#### [Set exercise]
Select from the data all lines with the word "objects".

--- Start ---

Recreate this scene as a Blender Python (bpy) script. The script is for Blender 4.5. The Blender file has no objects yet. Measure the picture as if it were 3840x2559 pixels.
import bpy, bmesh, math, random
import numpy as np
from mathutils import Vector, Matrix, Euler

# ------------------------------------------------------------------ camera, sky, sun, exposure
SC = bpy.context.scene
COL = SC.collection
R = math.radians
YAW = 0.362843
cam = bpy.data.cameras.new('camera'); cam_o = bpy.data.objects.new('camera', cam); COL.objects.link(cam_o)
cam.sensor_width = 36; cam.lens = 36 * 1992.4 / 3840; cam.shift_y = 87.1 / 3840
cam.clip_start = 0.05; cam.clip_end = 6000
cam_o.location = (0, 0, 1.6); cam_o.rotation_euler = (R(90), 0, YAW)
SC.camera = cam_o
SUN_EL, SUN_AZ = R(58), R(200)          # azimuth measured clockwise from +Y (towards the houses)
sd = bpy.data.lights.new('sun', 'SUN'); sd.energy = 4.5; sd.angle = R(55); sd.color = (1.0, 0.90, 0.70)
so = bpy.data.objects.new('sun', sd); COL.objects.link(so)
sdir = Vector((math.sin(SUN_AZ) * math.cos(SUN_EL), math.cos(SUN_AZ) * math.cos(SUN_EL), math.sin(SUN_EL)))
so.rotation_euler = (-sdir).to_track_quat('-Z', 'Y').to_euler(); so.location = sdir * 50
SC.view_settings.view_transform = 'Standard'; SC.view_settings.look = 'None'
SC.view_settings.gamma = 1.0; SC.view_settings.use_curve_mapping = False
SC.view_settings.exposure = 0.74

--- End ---

#### [The response]
Recreate this scene as a Blender Python (bpy) script. The script is for Blender 4.5. The Blender file has no objects yet. Measure the picture as if it were 3840x2559 pixels.
cam = bpy.data.cameras.new('camera'); cam_o = bpy.data.objects.new('camera', cam); COL.objects.link(cam_o)
so = bpy.data.objects.new('sun', sd); COL.objects.link(so)